Además del proceso vitivinícola, sirvieron estas cuevas para almacén de aperos y de legumbres y otros alimentos. Incluso durante la Guerra Civil sirvieron a los habitantes de Peñalver de refugios contra las bombas. Todas sus paredes y suelo están enfoscadas con yeso para dejar una superficie lisa, y al mismo tiempo evitar que el vino se  perdiese entre las grietas de la roca. Ya solo las peñas, en las fiestas patronales de inicios de septiembre, utilizan estas cuevas como lugar de encuentro, pero sin el significado ancestral y sumamente utilitario que en tiempos tuvieron. El viajero podrá admirar algunas, al menos en su aspecto externo y entradas protegidas, en el cerro sobre el que se yerguen los restos del castillo y el actual cementerio.

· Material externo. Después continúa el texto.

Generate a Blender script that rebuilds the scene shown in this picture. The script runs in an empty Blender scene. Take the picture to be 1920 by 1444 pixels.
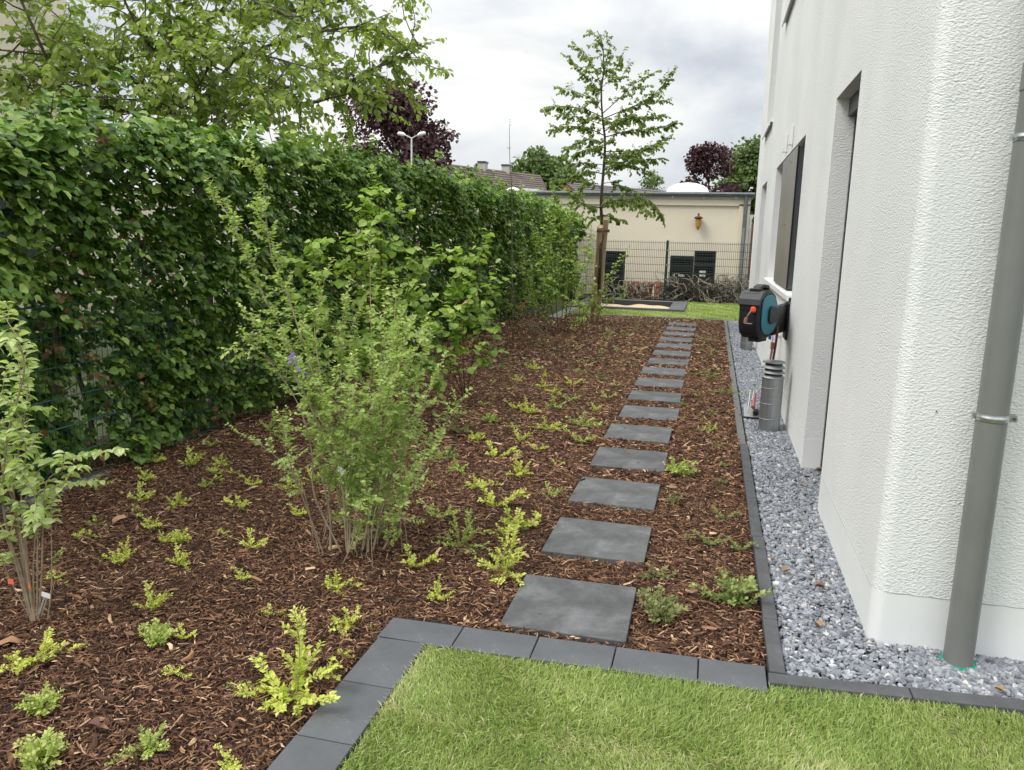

Además quedan en Peñalver otros espacios curiosos y admirables, como son los “covanchones”, oquedades en la roca, de amplia boca, secos y útiles para descargar en ellos paja, grano e incluso animales, que se cerraban con maderas, puertas viejas, somieres, y eran respetados de todos, pues se sabía para qué servían, casi como almacén al borde de la intemperie, pero en algunos casos bien profundos, como los que aún vemos en la roca sobre la que apoya el viejo castillo.

 Apunte

 El libro de las cuevas y bodegas

 Escrito por Benjamín Rebollo Pintado, con el título de “Cuevas y bodegas de Peñalver”, el libro tiene una extensión de 112 páginas, y está completamente ilustrado, en todas sus páginas, muchas de ellas en color, con fotografías del exterior y el interior de todas las cuevas peñalveras, de las que en su mayoría se ofrecen detallados planos y topografías, además de su precisa localización en el término. Tiene también amplia memoria dedicada a las ermitas-cueva que existieron en La Salceda, y a las minas y conducciones de agua que, como estupendas obras de ingeniería subterránea, hicieron los monjes franciscanos de este convento milenario. El libro ha sido editado por AACHE Ediciones de Guadalajara, y hace ya el nº 65 de su Colección dedicada a la “Tierra de Guadalajara”.